Environment for perl v5.6.1:
HOME=/home/simon
LANG=en_GB
LANGUAGE (unset)
LD_LIBRARY_PATH (unset)
LOGDIR (unset)
PATH=/home/simon/bin:/bin:/usr/bin:/usr/local/bin:/usr/X11R6/bin:/usr/local/sbin:/usr/sbin:/sbin
PERL_BADLANG (unset)
SHELL=/usr/bin/zsh
From @iabyn
About a year ago, Simon Cozens reported a bug to the effect that
{ my $x = bless sub { }, 'X'; } sub X::DESTROY { print "DESTROYED\n" }
Doesn't call the destructor.
Having looked at it, the reason is that the anon sub isn't a closure (ie doesn't refer to any outer lexicals. Thus, the CV is shared rather than cloned, so its refcnt is >1 when $x is freed.

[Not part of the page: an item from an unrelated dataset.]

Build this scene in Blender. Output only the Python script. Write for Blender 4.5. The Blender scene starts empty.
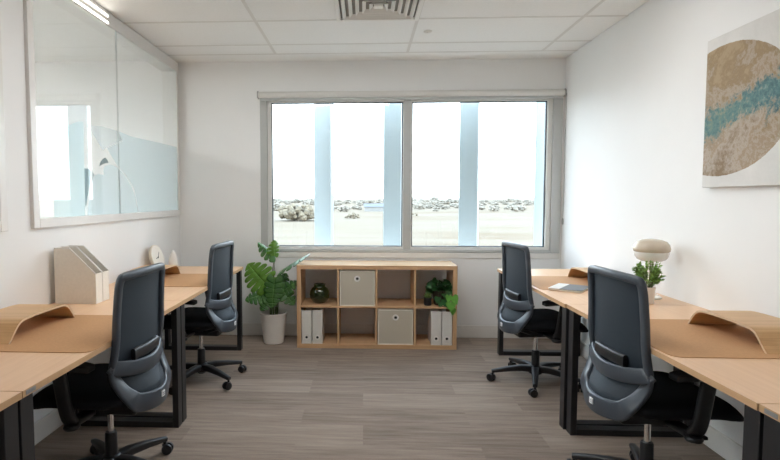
import bpy, bmesh, math, random
from mathutils import Vector, Matrix
PI = math.pi
SC = bpy.context.scene
COL = SC.collection
rnd = random.Random(7)

# ------------------------------------------------------------------ dimensions (metres, camera stands over the origin)
XL, XR, YB, YF, ZC = -1.778, 1.859, 4.986, -1.3, 2.621
DZ = 0.732                     # desk top height

# ------------------------------------------------------------------ node helpers
def new_mat(name):
    m = bpy.data.materials.new(name); m.use_nodes = True
    nt = m.node_tree; nt.nodes.clear()
    out = nt.nodes.new('ShaderNodeOutputMaterial')
    return m, nt, out
def N(nt, t, **kw):
    n = nt.nodes.new(t)
    for k, v in kw.items():
        if k in n.inputs: n.inputs[k].default_value = v
        else: setattr(n, k, v)
    return n
def rgba(c): return (c[0], c[1], c[2], 1.0)
def ramp(nt, fac, stops):
    r = nt.nodes.new('ShaderNodeValToRGB')
    el = r.color_ramp.elements
    while len(el) < len(stops): el.new(0.5)
    for e, (p, c) in zip(el, stops): e.position = p; e.color = rgba(c)
    nt.links.new(fac, r.inputs['Fac']); return r.outputs['Color']
def coords(nt, scale=(1, 1, 1), rot=(0, 0, 0), kind='Object'):
    tc = nt.nodes.new('ShaderNodeTexCoord'); mp = nt.nodes.new('ShaderNodeMapping')
    mp.inputs['Scale'].default_value = scale; mp.inputs['Rotation'].default_value = rot
    nt.links.new(tc.outputs[kind], mp.inputs['Vector']); return mp.outputs['Vector']
def principled(nt, out, **kw):
    b = nt.nodes.new('ShaderNodeBsdfPrincipled')
    for k, v in kw.items(): b.inputs[k].default_value = v
    nt.links.new(b.outputs['BSDF'], out.inputs['Surface']); return b
def mixc(nt, fac, a, b):
    m = nt.nodes.new('ShaderNodeMix'); m.data_type = 'RGBA'
    for s, v in ((0, fac), (6, a), (7, b)):
        if isinstance(v, (int, float)): m.inputs[s].default_value = v
        elif isinstance(v, tuple): m.inputs[s].default_value = rgba(v)
        else: nt.links.new(v, m.inputs[s])
    return m.outputs[2]
def math_(nt, op, a, b=None, c=None, clamp=False):
    m = nt.nodes.new('ShaderNodeMath'); m.operation = op; m.use_clamp = clamp
    for i, v in enumerate((a, b, c)):
        if v is None: continue
        if isinstance(v, (int, float)): m.inputs[i].default_value = v
        else: nt.links.new(v, m.inputs[i])
    return m.outputs[0]
def plain(name, col, rough=0.5, noise=0.04, nscale=30, metal=0.0, bump=0.0, bscale=200, spec=0.5, sheen=0.0, **kw):
    m, nt, out = new_mat(name)
    b = principled(nt, out, Roughness=rough, Metallic=metal, **kw)
    b.inputs['Specular IOR Level'].default_value = spec
    if sheen: b.inputs['Sheen Weight'].default_value = sheen
    v = coords(nt)
    nz = N(nt, 'ShaderNodeTexNoise', Scale=nscale, Detail=3.0); nt.links.new(v, nz.inputs['Vector'])
    lo = tuple(max(0, c * (1 - noise)) for c in col); hi = tuple(min(1, c * (1 + noise)) for c in col)
    nt.links.new(ramp(nt, nz.outputs['Fac'], [(0.3, lo), (0.7, hi)]), b.inputs['Base Color'])
    if bump:
        n2 = N(nt, 'ShaderNodeTexNoise', Scale=bscale, Detail=2.0); nt.links.new(v, n2.inputs['Vector'])
        bp = N(nt, 'ShaderNodeBump', Strength=bump, Distance=0.002); nt.links.new(n2.outputs['Fac'], bp.inputs['Height'])
        nt.links.new(bp.outputs['Normal'], b.inputs['Normal'])
    return m
def wood(name, light, dark, axis='y', rough=0.42, stretch=14, spec=0.4):
    m, nt, out = new_mat(name)
    b = principled(nt, out, Roughness=rough); b.inputs['Specular IOR Level'].default_value = spec
    s = [stretch * 3.0] * 3; s['xyz'.index(axis)] = 1.4
    v = coords(nt, tuple(s))
    n1 = N(nt, 'ShaderNodeTexNoise', Scale=1.0, Detail=6.0, Roughness=0.6, Distortion=0.6); nt.links.new(v, n1.inputs['Vector'])
    s2 = [stretch * 14.0] * 3; s2['xyz'.index(axis)] = 5.0
    v2 = coords(nt, tuple(s2))
    n2 = N(nt, 'ShaderNodeTexNoise', Scale=1.0, Detail=3.0); nt.links.new(v2, n2.inputs['Vector'])
    f = math_(nt, 'ADD', math_(nt, 'MULTIPLY', n1.outputs['Fac'], 0.65), math_(nt, 'MULTIPLY', n2.outputs['Fac'], 0.35))
    nt.links.new(ramp(nt, f, [(0.32, dark), (0.62, light)]), b.inputs['Base Color'])
    return m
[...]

Turning it into a closure makes it work:
my $y; { my $x = bless sub { $y }, 'X'; } sub X::DESTROY { print "DESTROYED\n" }
Simon mentions that "either the documentation or the code are wrong". Since it would be inefficient to fix, and since closureless anon subs are more common that blessed coderefs (I would speculate), I think it should be documented as a misfeature.
Dave.
-- In England there is a special word which means the last sunshine of the summer. That word is "spring".
From @schwern
On Sun, Aug 17, 2003 at 11:07:15PM +0100, Dave Mitchell wrote:
About a year ago, Simon Cozens reported a bug to the effect that
\{ my $x = bless sub \{ \}\, 'X'; \} sub X​::DESTROY \{ print "DESTROYED\\n" \}Doesn't call the destructor.
Having looked at it, the reason is that the anon sub isn't a closure (ie doesn't refer to any outer lexicals. Thus, the CV is shared rather than cloned, so its refcnt is >1 when $x is freed.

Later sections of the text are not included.